Based on the conviction that being a gentleman is not a matter of following a strict code of behavior but rather of making life easier and more pleasant for others, the book presents nuggets of advice to real and would-be gentlemen under ten headings. Each begins with ‘A Gentleman …’ The remainder of the chapter titles follows:
Experiences Real Life
Gets Dressed
Goes to Dinner
Says the Right Thing
Gives a Party
Goes to a Party
and His Friends
Goes to the Office
Gets Equipped
The tenth chapter is entitled ‘Extreme Etiquette: a Gentleman Faces the Really Big Challenges.
I only recently stumbled upon this series and have already moved on to John Bridges’ collaborative work with Bryan Curtis called A Gentleman Gets Dressed Up. What to wear, when to wear it, how to wear it.

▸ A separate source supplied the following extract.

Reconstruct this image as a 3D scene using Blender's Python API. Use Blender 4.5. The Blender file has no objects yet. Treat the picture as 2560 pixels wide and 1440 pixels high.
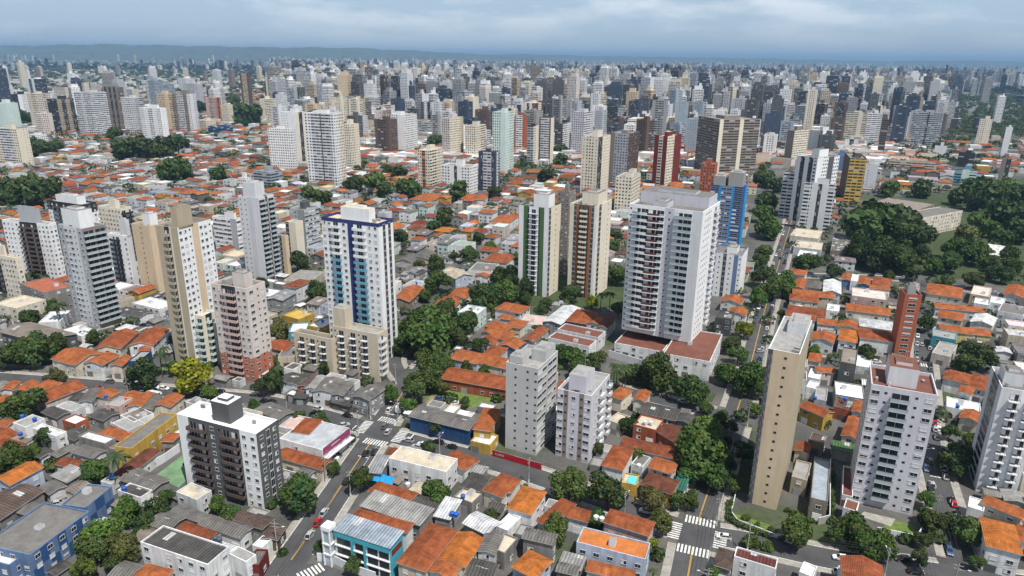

Matters of etiquette are frequently debatable and always subject to societal change. Moreover, there will always be an old-school aroma clinging to any work that uses the words ‘etiquette’ and ‘gentleman’ without disparagement. For this reason, critics of the book who hotly dismiss this or that declaration by Bridges have misunderstood the genre. Bridges accomplishment is not to have given the last word on gentlemanly behavior, but rather to have given one solid line of approach within which any single pronouncement is open to adjustment or even rebuttal.
I am exploring ways to place copies of this little volume into the hands of my male colleagues in a way—as a gentleman would strive to do—that does not suggest that they are unwashed cannibals in their present condition.
How to Be a Gentleman is that good. I look forward to reading through this book’s sequels.
However a gentleman doesn’t gush, so I’ll stop here.